Telegraph
This month I've been dispatched to Fleet Street to attend a training day hosted by Ifra Newsplex in association with Journalism.co.uk along with more print journalists than this part of London has seen for a while.

Alongside some of these print heavyweights, I'm feeling a little bit of a web-only minority, I have to say. I'd Twitter that if I could, but as is the case at so many of these conferences, there's no wifi.

Maybe that's a good thing: it means the 15 or so journalists can give Newsplex's Dietmar Schantin their undivided attention - well, apart from occasionally nipping out to take a phone call from their newsrooms.

Numerous papers and magazines have turned up: regional as well as national, consumer as well as business. News International is out en masse, with newsroom representatives from the Times, the Sunday Times, News of the World and the Sun.

We’ve all gathered to find out how to make the newsroom an integrated multimedia one. IFRA is fresh from doing just that with the Nottingham Evening Post's newsroom, but is more famous for overseeing the Telegraph's transformation from traditional broadsheet newsroom to an integrated 'hub and spoke' formation.

Speaker, or should I say motivator, Schantin, throws ideas at us. This is about streamlining systems and re-designing workflows – in short making things more efficient and being faster, while not losing quality.

In his mission to make us 'communicate with the audience through the brand' as efficiently as possible, he's not afraid to play devil's advocate, and likewise his audience are not afraid to tell him when something wouldn't work for their own newsroom.

But that's crucial, says Schantin: it’s not about applying the same formula everywhere, it's 'about tailoring and analysing the needs of each newsroom.'

Schantin uses newsroom examples from Europe (specifically Germany and Austria) and throws the idea of 'seven-stage checking' out the window. It's okay 'if it's fast enough,' he says: "But very often it's a very clumsy slow process.

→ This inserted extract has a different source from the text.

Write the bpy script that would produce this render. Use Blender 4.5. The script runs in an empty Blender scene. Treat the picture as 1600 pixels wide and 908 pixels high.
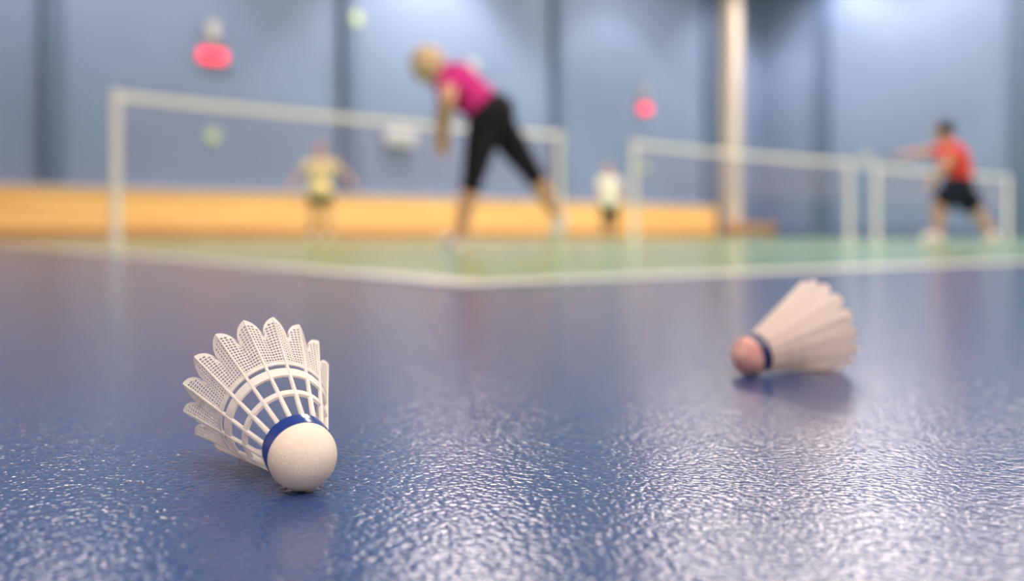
import bpy, bmesh, math, random
from mathutils import Vector, Matrix, Quaternion
random.seed(7)
PI = math.pi
S = bpy.context.scene
C = S.collection

# ---------------------------------------------------------------- camera
H = 0.0965
F = 1500.0 / 1600.0 * 36.0
cam = bpy.data.cameras.new('camera'); co = bpy.data.objects.new('camera', cam); C.objects.link(co)
co.location = (0, 0, H); co.rotation_euler = (PI / 2, 0, 0)
cam.sensor_width = 36; cam.lens = F
cam.shift_y = -87.0 / 1600.0
cam.clip_start = 0.01; cam.clip_end = 200
cam.dof.use_dof = True; cam.dof.focus_distance = 0.385; cam.dof.aperture_fstop = 4.2
S.camera = co

# ---------------------------------------------------------------- world / light / exposure
w = bpy.data.worlds.new('world'); S.world = w; w.use_nodes = True
w.node_tree.nodes['Background'].inputs[0].default_value = (0.75, 0.85, 1, 1)
w.node_tree.nodes['Background'].inputs[1].default_value = 0.05
S.view_settings.view_transform = 'Standard'; S.view_settings.look = 'None'
S.view_settings.gamma = 1; S.view_settings.use_curve_mapping = False
S.view_settings.exposure = 0.56
PANEL = 13.0                         # radiance of the fluorescent diffusers
WARM = (1.0, 0.865, 0.785)
LAMPS = [(10.2, -3.0), (10.2, 2.0), (10.2, 7.5), (8.0, 10.8), (10.6, 13.5), (17.8, -3.0), (17.8, 2.0), (17.8, 7.5), (17.8, 14.0),
         (2.2, -4.5), (2.2, 0.5), (-2.5, -4.5), (-2.5, 1.5), (24.8, 2.0), (24.8, 8.0),
         (12.4, 16.6), (19.9, 16.6), (22.6, 12.8), (21.4, 8.0), (4.2, 16.2), (-0.2, -5.5), (17.8, 10.75), (24.9, 14.2)]  # unseen; some added for floor glints and to brighten players and shuttles
WASH = [(5.6, 2.2, 900), (13.2, 2.2, 2000), (19.9, 2.2, 2000), (24.6, 2.0, 500)]     # spots along the back wall

# ---------------------------------------------------------------- hall frame: u along the nets, d towards the back wall
TH = math.radians(39.5)
U = Vector((math.cos(TH), math.sin(TH), 0)); N = Vector((-math.sin(TH), math.cos(TH), 0))
def hall(u, d, z=0.0): return U * u + N * d + Vector((0, 0, z))
U0, U1, D0, D1, ZC = -7.0, 27.0, -8.0, 19.6, 9.0

# ---------------------------------------------------------------- materials
def mat(name, col, rough=0.5, spec=0.5, metal=0.0, emit=None, estr=0.0, coat=0.0):
    m = bpy.data.materials.new(name); m.use_nodes = True
    b = m.node_tree.nodes['Principled BSDF']
    b.inputs['Base Color'].default_value = (*col, 1); b.inputs['Roughness'].default_value = rough
    b.inputs['Specular IOR Level'].default_value = spec; b.inputs['Metallic'].default_value = metal
    b.inputs['Coat Weight'].default_value = coat
    if emit:
        b.inputs['Emission Color'].default_value = (*emit, 1); b.inputs['Emission Strength'].default_value = estr
    return m
def nodes(m): return m.node_tree.nodes, m.node_tree.links, m.node_tree.nodes['Principled BSDF']
def vary(m, col_a, col_b, scale=(1, 1, 1), detail=3, nscale=3.0, lo=0.35, hi=0.65, coord='Object'):
    n, l, b = nodes(m)
    tc = n.new('ShaderNodeTexCoord'); mp = n.new('ShaderNodeMapping'); mp.inputs['Scale'].default_value = scale
    no = n.new('ShaderNodeTexNoise'); no.inputs['Scale'].default_value = nscale; no.inputs['Detail'].default_value = detail
    r = n.new('ShaderNodeValToRGB'); r.color_ramp.elements[0].position = lo; r.color_ramp.elements[1].position = hi
    r.color_ramp.elements[0].color = (*col_a, 1); r.color_ramp.elements[1].color = (*col_b, 1)
    l.new(tc.outputs[coord], mp.inputs[0]); l.new(mp.outputs[0], no.inputs[0]); l.new(no.outputs[0], r.inputs[0]); l.new(r.outputs[0], b.inputs['Base Color'])
    return no, mp
def bump(m, tex_out, dist, strength=1.0):
    n, l, b = nodes(m); bp = n.new('ShaderNodeBump'); bp.inputs['Distance'].default_value = dist; bp.inputs['Strength'].default_value = strength
    l.new(tex_out, bp.inputs['Height']); l.new(bp.outputs[0], b.inputs['Normal'])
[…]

Quality doesn't necessarily improve after seven stages and this is proven."

He introduces us to three models for newsroom design: the traditionally separated model; a matrix model used by one Danish newspaper; and the Telegraph's integrated newsroom model.

In groups we draw up pros and cons: certainly the Telegraph's model does seem to make a lot of sense, although concerns are raised about whether it could lead to a loss of quality.

As one participant points out, although the Telegraph has gained in web traffic, the recent Ipsos Mori British Business Survey suggested the daily paper has lost many business executive readers since 2005 – it now attracts 187,000 business executive readers each day, down from 202,000 in 2005.

Later in the afternoon, it's the turn of Schantin's wife and colleague Sarah Schantin Williams, a consultant, trainer and researcher for IFRA Newsplex.

She talks us through the changes at the Nottingham Evening Post and uses examples from other newsrooms to show how the way the changes are introduced is crucial.

In a team exercise we're asked to take an example from the day's news and think about how we'd launch multimedia orientated coverage: it's quickly apparent that when journalists' roles are converged, so many factors need to be taken into consideration.

This training day is only a start, and for us just an introduction to Ifra's initiative to prepare international newspaper publishing houses for the multimedia challenges ahead.

I ask a few of the participants about whether they could see the move happening in their newsrooms. Robert Hands, integration project leader at the Times, said he could see it working for them 'up to a point'.



Richard Caseby, managing editor at the Sunday Times, tells me how they have found the introduction of change.

"What we found is there is more demand for change from our staff than we imagined, and in a way it is about managing those expectations," he says. "Everybody wants to do a lot, and it's a matter of trying to do enough, without actually damaging our users."

Speaking to me after the event, Schantin reiterates that the Telegraph model is not universal. It's a special model, he says, that needs to be tailored to each newsroom.